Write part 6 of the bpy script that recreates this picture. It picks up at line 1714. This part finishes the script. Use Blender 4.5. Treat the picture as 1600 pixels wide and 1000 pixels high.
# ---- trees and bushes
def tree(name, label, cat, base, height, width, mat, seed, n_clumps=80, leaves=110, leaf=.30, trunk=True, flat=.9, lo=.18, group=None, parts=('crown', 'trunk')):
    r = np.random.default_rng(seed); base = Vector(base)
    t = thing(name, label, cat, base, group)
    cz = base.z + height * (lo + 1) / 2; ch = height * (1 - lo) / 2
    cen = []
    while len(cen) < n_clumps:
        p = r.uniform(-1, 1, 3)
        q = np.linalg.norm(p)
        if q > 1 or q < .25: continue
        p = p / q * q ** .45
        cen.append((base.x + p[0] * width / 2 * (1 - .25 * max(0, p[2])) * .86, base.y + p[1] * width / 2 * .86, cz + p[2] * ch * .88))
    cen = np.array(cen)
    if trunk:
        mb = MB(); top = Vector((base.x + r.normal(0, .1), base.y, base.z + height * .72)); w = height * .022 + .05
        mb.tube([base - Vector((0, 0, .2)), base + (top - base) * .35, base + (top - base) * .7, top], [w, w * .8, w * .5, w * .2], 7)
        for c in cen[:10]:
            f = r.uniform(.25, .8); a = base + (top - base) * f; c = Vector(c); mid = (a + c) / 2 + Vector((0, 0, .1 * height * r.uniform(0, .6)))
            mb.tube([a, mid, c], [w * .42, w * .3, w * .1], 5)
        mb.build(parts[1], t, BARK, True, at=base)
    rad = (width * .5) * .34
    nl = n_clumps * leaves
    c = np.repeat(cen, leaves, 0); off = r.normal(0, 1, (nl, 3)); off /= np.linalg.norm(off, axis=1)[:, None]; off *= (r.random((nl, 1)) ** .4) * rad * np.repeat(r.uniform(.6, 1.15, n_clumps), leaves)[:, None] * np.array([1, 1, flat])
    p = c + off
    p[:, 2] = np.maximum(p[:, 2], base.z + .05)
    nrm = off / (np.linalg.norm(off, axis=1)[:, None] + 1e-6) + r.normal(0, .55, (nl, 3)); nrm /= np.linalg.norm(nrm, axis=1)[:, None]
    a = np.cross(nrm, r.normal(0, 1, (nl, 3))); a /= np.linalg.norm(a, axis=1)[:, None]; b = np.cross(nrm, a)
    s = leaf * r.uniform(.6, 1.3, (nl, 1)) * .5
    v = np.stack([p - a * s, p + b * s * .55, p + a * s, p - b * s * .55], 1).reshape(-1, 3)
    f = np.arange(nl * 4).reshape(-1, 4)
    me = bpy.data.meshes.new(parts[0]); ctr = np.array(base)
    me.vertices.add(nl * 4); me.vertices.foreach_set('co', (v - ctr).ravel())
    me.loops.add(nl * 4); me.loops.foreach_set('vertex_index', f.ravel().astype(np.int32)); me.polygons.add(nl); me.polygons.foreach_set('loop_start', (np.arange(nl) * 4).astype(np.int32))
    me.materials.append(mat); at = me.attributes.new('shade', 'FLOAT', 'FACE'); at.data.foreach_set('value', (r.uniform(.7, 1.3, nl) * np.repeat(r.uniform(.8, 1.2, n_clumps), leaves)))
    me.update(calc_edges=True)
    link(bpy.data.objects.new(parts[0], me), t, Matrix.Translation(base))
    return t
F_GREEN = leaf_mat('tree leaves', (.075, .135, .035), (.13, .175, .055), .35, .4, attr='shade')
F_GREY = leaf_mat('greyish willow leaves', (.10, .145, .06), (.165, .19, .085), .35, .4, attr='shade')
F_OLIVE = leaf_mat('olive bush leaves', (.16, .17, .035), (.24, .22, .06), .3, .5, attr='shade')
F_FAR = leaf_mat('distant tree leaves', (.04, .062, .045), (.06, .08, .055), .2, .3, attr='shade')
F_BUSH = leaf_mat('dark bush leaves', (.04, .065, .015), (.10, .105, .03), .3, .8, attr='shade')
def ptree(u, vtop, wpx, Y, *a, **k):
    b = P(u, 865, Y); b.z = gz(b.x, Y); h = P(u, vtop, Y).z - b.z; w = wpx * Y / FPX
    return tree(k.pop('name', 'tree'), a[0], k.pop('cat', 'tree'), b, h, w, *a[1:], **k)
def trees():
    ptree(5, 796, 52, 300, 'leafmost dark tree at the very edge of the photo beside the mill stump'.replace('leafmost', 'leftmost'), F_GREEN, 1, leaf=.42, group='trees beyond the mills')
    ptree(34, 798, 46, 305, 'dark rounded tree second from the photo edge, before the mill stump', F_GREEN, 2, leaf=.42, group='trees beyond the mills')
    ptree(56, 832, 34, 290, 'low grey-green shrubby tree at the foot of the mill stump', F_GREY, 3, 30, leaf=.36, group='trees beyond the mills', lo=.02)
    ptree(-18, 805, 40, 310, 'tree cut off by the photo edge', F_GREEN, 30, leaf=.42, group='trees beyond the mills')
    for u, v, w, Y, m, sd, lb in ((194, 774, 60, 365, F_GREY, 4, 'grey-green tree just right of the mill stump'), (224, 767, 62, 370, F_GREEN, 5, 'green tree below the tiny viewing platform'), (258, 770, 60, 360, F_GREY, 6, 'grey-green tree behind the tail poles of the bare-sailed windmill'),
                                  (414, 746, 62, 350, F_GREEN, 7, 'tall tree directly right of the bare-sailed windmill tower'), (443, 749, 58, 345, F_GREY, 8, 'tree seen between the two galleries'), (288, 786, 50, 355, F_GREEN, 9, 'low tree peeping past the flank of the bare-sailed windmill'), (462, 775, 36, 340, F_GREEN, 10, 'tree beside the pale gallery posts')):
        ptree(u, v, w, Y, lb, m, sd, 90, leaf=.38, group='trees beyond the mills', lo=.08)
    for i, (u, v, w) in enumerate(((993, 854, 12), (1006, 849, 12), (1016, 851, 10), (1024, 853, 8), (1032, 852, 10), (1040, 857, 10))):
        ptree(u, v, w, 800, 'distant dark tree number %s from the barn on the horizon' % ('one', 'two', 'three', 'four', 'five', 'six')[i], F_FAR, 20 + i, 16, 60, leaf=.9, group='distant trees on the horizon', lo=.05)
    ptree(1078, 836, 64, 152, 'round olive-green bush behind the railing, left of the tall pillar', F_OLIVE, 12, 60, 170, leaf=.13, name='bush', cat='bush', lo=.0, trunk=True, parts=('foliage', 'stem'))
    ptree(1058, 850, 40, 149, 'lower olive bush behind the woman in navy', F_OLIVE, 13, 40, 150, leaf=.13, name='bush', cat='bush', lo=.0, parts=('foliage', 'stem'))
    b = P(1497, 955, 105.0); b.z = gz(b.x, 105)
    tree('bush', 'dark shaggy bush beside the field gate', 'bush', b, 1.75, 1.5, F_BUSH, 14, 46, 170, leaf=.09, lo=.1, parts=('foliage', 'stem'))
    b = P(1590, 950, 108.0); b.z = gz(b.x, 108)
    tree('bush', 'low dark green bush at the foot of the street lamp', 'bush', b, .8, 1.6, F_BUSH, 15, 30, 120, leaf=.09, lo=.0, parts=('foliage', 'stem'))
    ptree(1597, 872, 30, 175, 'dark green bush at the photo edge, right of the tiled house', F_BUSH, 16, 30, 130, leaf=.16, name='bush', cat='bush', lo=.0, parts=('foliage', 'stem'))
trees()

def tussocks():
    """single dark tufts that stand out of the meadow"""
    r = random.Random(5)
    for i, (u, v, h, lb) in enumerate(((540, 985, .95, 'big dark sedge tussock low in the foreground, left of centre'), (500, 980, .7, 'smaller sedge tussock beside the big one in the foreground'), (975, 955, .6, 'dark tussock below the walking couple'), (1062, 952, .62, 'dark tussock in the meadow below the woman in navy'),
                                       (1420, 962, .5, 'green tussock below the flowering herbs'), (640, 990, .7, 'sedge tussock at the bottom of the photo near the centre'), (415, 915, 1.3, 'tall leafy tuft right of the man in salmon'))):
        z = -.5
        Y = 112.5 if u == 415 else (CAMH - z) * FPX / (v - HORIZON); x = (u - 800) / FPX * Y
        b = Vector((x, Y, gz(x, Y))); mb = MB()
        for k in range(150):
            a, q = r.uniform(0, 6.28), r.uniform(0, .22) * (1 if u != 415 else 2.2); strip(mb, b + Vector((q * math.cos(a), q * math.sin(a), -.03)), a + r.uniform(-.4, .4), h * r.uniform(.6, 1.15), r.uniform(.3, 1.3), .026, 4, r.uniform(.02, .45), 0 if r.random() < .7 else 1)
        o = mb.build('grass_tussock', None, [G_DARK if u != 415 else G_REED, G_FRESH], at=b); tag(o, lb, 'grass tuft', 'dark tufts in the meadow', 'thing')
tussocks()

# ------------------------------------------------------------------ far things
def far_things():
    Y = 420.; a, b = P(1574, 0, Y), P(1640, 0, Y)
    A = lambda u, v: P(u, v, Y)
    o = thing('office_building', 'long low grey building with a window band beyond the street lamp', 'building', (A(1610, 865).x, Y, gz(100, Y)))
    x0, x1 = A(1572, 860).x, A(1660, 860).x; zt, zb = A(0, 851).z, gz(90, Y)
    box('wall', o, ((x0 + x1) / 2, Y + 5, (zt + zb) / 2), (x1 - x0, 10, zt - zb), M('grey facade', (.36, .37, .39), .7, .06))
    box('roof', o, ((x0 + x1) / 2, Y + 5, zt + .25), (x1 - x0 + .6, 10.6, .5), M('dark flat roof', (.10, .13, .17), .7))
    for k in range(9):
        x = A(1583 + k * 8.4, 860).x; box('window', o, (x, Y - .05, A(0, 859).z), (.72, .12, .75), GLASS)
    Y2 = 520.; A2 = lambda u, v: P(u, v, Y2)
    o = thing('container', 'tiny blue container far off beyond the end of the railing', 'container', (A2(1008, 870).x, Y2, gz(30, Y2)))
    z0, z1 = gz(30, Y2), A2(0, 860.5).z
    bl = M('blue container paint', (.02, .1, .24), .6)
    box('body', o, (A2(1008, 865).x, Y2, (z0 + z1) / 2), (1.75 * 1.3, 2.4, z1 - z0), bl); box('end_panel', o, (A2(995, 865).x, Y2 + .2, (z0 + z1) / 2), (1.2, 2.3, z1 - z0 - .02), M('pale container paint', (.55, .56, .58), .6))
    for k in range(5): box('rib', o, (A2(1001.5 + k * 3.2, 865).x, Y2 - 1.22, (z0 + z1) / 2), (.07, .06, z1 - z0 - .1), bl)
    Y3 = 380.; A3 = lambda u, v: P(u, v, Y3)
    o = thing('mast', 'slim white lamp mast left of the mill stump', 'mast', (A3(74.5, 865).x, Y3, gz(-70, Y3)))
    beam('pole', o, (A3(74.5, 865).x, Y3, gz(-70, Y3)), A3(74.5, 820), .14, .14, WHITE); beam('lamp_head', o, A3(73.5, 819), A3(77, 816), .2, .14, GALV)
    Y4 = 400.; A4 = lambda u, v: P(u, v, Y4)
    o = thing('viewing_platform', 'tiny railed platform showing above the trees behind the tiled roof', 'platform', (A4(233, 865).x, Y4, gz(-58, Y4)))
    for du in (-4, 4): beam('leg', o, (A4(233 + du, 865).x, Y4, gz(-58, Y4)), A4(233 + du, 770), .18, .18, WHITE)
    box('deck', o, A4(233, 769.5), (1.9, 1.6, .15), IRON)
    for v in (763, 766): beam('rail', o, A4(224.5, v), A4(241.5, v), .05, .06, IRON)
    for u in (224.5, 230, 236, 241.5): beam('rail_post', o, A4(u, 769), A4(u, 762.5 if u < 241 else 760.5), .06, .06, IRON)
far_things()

» What is needed
Extract each line holding the string "that".

» Correct answer
Write part 6 of the bpy script that recreates this picture. It picks up at line 1714. This part finishes the script. Use Blender 4.5. Treat the picture as 1600 pixels wide and 1000 pixels high.
    """single dark tufts that stand out of the meadow"""